[begin INPUT]
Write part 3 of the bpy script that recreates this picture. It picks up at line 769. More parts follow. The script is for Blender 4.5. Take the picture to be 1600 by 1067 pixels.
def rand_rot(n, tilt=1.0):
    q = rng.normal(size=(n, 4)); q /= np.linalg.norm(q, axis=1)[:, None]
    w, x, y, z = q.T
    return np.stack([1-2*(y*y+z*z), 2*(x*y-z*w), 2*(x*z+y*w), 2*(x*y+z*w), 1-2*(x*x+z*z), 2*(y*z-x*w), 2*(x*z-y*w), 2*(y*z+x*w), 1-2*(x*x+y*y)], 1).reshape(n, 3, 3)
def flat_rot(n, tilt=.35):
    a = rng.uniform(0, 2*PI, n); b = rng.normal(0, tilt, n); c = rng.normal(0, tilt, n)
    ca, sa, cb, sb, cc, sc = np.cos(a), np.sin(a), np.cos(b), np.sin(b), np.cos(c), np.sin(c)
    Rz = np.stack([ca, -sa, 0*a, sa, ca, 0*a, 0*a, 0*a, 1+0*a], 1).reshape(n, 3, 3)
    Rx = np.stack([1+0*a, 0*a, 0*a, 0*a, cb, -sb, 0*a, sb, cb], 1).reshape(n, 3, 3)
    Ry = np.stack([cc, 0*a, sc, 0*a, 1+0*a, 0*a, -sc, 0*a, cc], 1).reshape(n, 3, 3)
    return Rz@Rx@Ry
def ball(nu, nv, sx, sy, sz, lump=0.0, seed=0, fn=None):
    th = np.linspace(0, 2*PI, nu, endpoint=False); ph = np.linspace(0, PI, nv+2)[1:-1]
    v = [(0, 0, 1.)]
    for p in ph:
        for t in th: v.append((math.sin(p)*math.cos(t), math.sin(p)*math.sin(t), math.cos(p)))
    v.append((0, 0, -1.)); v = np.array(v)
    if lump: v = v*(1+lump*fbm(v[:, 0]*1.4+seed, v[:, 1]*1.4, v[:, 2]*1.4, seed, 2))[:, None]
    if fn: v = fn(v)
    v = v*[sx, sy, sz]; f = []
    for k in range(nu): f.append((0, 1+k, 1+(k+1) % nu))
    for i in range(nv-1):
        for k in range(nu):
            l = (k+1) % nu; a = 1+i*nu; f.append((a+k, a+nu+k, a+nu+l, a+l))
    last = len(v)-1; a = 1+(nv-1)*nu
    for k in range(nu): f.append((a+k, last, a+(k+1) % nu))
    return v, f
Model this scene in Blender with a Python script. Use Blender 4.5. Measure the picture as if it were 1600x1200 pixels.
[end INPUT]
REQUIREMENTS
In the listing above, how many lines hold the word "this"? Give the number and nothing more.

EXPECTED ANSWER
2